The energy regulator Ofgem yesterday ordered Independent Energy to stop taking on any more domestic electricity customers after billing problems led to its switchboard being jammed and a deluge of complaints.

Independent Energy, which reports third-quarter results next week, had been signing about 4,000 new domestic and small business customers a week, but it will have to freeze its marketing campaign until billing problems are sorted out.

The announcement from Ofgem prompted an 18 per cent slide in Independent Energy shares, wiping more than £180m from the company's market value. The shares closed 450p down at 2,100p.

John Sulley, chief executive of Independent Energy, said he was confident that the billing problem could be largely cleared up by the end of June, allowing the company to start taking on new customers. The problem first emerged in February when Independent Energy disclosed that it had been unable to bill tens of thousands of customers for electricity already supplied because of difficulties in getting meter readings from their previous supplier.

At the time Independent Energy had cleared 52 per cent of the backlog, but this still left an £80m shortfall in the company's accounts. By the end of March, more than 60 per cent of the backlog had been cleared and the company has made further progress since then.

Mr Sulley stressed that the problem did not apply to the 50,000 or so new domestic and small business customers it had taken on since February. "We believe we are billing customers in a timely fashion," he said.

But as Independent Energy began to send out more bills to clear the backlog, its customer call centre, run by United Utilities offshoot Vertex, was jammed by the sheer volume of calls. This resulted in customers not being able to get through at all and a "significant" increase in complaints to Ofgem, the regulator said.

A new condition written into Independent Energy's licence by Ofgem prevents it from taking on new customers until it has satisfied the regulator that its performance has improved.

This will mean the company demonstrating that bills are issued on time, that customers are transferred properly, and that the company can deal with queries and complaints satisfactorily.

Callum McCarthy, head of Ofgem, said: "Customers are entitled to receive timely and accurate bills from their gas and electricity suppliers, and we are determined to ensure that they do. This licence condition clearly signals our intent in this area, not only to Independent Energy but to other suppliers."
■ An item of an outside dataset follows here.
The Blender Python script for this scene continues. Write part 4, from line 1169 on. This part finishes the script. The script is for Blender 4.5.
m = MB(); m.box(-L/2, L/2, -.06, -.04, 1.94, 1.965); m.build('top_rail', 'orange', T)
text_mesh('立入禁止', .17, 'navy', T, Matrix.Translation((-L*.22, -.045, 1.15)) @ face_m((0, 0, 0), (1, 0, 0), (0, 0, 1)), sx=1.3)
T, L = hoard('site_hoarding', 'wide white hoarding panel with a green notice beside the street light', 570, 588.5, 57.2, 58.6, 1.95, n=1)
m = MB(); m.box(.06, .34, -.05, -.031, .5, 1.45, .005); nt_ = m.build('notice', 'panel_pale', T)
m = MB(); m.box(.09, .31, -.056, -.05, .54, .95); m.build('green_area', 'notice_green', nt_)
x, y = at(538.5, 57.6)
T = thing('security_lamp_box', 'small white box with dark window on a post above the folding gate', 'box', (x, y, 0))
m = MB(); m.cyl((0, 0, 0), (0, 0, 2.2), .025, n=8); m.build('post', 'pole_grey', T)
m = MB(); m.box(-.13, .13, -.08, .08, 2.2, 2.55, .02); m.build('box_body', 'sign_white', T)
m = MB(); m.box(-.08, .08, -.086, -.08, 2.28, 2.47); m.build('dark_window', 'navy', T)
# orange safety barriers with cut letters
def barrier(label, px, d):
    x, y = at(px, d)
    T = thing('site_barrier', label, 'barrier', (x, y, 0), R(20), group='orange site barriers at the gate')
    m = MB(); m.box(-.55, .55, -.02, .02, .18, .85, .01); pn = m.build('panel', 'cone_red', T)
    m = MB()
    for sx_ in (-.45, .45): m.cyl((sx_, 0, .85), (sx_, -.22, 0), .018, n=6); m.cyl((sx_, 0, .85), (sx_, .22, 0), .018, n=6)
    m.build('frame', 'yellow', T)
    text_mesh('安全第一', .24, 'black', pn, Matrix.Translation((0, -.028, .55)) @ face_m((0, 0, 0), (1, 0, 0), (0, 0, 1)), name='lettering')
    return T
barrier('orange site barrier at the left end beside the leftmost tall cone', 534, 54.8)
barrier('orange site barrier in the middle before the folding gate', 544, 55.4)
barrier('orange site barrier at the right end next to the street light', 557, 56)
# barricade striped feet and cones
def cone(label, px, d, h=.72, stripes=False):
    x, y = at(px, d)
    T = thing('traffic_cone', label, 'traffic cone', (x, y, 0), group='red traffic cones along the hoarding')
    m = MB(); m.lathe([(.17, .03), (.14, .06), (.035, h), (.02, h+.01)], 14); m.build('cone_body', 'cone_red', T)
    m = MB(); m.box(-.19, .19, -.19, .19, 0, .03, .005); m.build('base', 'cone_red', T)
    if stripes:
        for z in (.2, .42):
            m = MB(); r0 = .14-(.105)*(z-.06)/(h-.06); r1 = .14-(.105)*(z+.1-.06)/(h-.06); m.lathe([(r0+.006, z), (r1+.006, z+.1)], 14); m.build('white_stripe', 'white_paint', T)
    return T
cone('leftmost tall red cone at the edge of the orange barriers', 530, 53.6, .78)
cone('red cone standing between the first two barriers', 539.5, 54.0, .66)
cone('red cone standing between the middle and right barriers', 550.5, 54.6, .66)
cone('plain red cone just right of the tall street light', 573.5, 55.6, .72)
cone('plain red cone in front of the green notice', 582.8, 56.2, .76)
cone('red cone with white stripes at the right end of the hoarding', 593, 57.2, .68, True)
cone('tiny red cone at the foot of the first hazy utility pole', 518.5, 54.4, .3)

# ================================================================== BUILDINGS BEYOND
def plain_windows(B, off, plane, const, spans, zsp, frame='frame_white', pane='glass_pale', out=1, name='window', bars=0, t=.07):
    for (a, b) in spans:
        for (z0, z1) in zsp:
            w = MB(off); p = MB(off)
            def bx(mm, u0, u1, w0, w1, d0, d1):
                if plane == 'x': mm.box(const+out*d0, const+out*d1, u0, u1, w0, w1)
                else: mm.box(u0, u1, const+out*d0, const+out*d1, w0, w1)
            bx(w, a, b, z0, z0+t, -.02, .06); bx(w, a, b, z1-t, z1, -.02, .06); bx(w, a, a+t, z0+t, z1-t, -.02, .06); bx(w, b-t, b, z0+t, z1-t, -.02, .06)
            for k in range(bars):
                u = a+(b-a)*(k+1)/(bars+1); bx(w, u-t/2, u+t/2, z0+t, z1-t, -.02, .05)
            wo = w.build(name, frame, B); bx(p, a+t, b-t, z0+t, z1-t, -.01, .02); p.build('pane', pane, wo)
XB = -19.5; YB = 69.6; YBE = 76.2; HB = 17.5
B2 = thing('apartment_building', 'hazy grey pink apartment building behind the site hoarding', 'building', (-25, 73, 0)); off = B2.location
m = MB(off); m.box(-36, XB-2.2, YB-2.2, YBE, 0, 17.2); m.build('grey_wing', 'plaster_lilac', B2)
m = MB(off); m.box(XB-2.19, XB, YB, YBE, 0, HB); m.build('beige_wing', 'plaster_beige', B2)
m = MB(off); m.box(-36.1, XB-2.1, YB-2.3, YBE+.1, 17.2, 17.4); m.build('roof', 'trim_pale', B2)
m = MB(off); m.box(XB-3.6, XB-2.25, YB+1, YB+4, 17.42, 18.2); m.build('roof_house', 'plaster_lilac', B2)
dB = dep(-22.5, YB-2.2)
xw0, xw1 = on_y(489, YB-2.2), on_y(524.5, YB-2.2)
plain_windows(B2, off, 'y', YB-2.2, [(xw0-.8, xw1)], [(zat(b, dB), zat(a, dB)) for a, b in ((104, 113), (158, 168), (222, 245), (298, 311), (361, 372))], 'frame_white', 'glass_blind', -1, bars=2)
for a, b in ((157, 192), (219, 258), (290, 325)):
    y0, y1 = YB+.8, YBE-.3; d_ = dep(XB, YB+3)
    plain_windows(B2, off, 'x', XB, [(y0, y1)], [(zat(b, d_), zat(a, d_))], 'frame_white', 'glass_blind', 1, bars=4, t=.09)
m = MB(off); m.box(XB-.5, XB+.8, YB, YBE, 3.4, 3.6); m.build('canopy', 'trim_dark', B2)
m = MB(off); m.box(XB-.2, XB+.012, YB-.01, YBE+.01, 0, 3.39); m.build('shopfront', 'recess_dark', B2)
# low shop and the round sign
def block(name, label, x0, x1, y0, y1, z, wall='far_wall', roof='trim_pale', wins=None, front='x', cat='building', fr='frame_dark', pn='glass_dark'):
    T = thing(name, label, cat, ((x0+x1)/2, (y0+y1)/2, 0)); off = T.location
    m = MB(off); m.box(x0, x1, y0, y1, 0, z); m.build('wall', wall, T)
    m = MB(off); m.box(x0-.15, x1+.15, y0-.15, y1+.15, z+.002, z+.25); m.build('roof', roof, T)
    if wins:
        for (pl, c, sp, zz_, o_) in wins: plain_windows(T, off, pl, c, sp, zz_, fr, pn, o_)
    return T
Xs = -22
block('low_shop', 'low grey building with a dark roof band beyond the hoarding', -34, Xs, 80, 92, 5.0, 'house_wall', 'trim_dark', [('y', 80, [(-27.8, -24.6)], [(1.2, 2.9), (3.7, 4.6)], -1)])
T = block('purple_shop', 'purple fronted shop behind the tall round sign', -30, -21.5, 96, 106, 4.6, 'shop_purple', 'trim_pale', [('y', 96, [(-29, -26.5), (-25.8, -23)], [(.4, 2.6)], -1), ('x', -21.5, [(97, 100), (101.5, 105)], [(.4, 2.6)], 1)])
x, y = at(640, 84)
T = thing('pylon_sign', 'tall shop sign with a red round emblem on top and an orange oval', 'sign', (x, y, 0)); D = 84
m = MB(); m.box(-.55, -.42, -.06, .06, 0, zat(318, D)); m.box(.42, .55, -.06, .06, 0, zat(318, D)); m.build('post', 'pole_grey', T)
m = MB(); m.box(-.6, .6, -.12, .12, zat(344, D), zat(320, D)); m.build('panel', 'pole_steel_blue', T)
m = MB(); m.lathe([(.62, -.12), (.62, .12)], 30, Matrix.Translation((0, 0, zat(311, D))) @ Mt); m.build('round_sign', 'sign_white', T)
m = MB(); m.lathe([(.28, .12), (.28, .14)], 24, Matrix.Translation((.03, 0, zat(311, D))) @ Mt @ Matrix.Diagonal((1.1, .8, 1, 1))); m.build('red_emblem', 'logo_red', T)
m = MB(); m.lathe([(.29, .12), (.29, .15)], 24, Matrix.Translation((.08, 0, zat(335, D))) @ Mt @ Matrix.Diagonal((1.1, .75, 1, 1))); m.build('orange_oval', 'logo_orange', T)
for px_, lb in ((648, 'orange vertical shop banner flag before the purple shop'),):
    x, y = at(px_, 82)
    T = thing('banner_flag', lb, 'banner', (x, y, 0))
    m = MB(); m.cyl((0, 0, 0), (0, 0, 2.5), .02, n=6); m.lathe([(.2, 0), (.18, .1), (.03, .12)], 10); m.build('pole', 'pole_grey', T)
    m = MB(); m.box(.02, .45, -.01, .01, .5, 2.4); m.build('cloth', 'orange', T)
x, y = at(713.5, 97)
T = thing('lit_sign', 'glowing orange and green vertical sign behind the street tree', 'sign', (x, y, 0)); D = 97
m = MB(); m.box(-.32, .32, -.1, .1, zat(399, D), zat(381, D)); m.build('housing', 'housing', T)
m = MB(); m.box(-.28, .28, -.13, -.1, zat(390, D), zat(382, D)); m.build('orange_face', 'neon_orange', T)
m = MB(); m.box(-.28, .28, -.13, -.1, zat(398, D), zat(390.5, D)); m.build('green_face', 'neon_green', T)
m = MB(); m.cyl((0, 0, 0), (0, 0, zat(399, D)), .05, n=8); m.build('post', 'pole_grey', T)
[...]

Mr Sulley stressed that the company was in full agreement about the need for the additional licence condition. However, he added: "We are confident that within a short space of time the group will resolve its customer service problems to provide improved and superior performance."

Independent Energy has partly been a victim of its own success in attracting such large numbers of customers. The business has grown from a market capitalisation of £13m when it was floated four years ago to a value of £861m at last night's closing price.